## Written problem
Please output every line of the material as it stands, without the pictures.

## Given information

"""

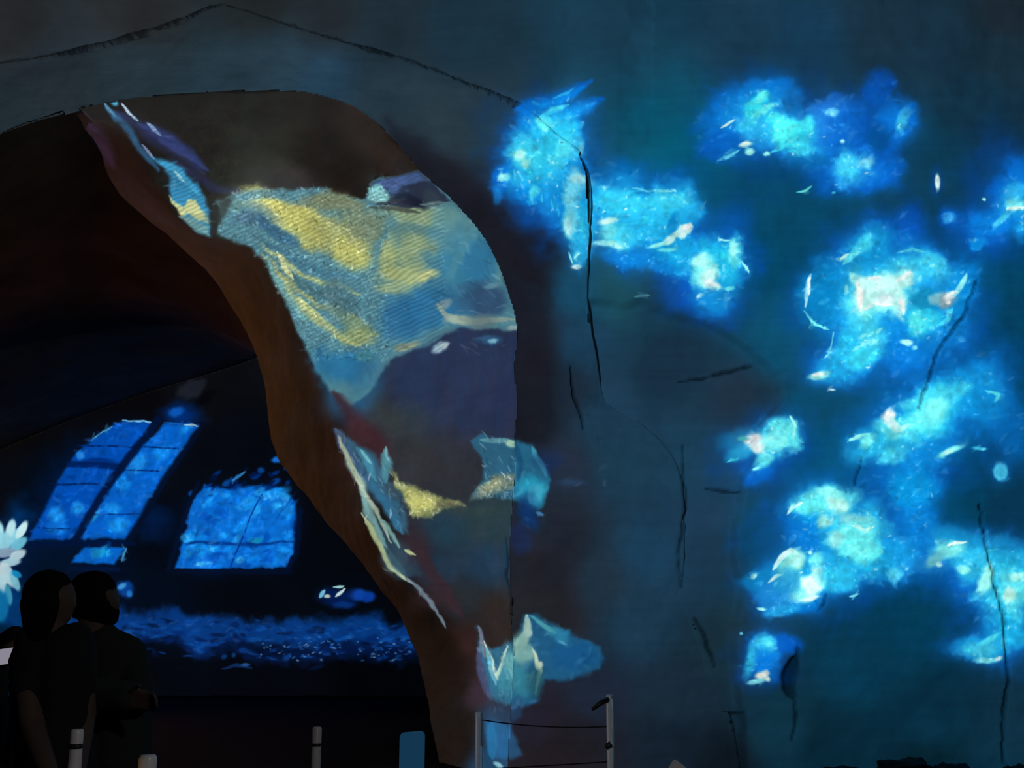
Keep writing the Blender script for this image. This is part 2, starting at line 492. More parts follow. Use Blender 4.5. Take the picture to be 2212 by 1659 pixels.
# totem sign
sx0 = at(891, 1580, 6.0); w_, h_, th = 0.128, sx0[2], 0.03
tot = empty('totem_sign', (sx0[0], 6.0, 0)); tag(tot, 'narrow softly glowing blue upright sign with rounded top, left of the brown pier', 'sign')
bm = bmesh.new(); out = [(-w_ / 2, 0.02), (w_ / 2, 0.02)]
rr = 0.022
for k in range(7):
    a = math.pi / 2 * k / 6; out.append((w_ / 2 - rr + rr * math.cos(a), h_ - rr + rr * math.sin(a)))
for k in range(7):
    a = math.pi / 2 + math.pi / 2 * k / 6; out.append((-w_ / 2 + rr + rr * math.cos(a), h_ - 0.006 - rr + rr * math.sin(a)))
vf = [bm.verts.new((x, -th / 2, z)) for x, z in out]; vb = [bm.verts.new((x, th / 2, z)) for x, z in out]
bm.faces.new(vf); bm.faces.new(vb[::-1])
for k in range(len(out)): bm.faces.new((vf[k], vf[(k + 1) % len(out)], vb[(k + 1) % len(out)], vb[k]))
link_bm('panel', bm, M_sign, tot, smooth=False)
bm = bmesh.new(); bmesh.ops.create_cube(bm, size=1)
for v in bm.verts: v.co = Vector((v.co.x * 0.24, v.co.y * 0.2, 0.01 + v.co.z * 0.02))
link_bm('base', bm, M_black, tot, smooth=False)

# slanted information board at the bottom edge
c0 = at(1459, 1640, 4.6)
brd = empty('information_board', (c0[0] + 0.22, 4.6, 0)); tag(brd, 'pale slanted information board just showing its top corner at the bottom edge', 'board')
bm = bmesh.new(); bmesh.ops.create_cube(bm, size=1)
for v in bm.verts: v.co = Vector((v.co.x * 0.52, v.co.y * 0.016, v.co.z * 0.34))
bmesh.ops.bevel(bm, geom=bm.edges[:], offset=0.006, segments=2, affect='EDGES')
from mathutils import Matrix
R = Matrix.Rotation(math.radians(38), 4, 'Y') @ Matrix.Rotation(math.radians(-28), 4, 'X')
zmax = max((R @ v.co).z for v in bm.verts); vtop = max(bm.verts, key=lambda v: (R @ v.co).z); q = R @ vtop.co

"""

## Final result
Keep writing the Blender script for this image. This is part 2, starting at line 492. More parts follow. Use Blender 4.5. Take the picture to be 2212 by 1659 pixels.
# totem sign
sx0 = at(891, 1580, 6.0); w_, h_, th = 0.128, sx0[2], 0.03
tot = empty('totem_sign', (sx0[0], 6.0, 0)); tag(tot, 'narrow softly glowing blue upright sign with rounded top, left of the brown pier', 'sign')
bm = bmesh.new(); out = [(-w_ / 2, 0.02), (w_ / 2, 0.02)]
rr = 0.022
for k in range(7):
    a = math.pi / 2 * k / 6; out.append((w_ / 2 - rr + rr * math.cos(a), h_ - rr + rr * math.sin(a)))
for k in range(7):
    a = math.pi / 2 + math.pi / 2 * k / 6; out.append((-w_ / 2 + rr + rr * math.cos(a), h_ - 0.006 - rr + rr * math.sin(a)))
vf = [bm.verts.new((x, -th / 2, z)) for x, z in out]; vb = [bm.verts.new((x, th / 2, z)) for x, z in out]
bm.faces.new(vf); bm.faces.new(vb[::-1])
for k in range(len(out)): bm.faces.new((vf[k], vf[(k + 1) % len(out)], vb[(k + 1) % len(out)], vb[k]))
link_bm('panel', bm, M_sign, tot, smooth=False)
bm = bmesh.new(); bmesh.ops.create_cube(bm, size=1)
for v in bm.verts: v.co = Vector((v.co.x * 0.24, v.co.y * 0.2, 0.01 + v.co.z * 0.02))
link_bm('base', bm, M_black, tot, smooth=False)

# slanted information board at the bottom edge
c0 = at(1459, 1640, 4.6)
brd = empty('information_board', (c0[0] + 0.22, 4.6, 0)); tag(brd, 'pale slanted information board just showing its top corner at the bottom edge', 'board')
bm = bmesh.new(); bmesh.ops.create_cube(bm, size=1)
for v in bm.verts: v.co = Vector((v.co.x * 0.52, v.co.y * 0.016, v.co.z * 0.34))
bmesh.ops.bevel(bm, geom=bm.edges[:], offset=0.006, segments=2, affect='EDGES')
from mathutils import Matrix
R = Matrix.Rotation(math.radians(38), 4, 'Y') @ Matrix.Rotation(math.radians(-28), 4, 'X')
zmax = max((R @ v.co).z for v in bm.verts); vtop = max(bm.verts, key=lambda v: (R @ v.co).z); q = R @ vtop.co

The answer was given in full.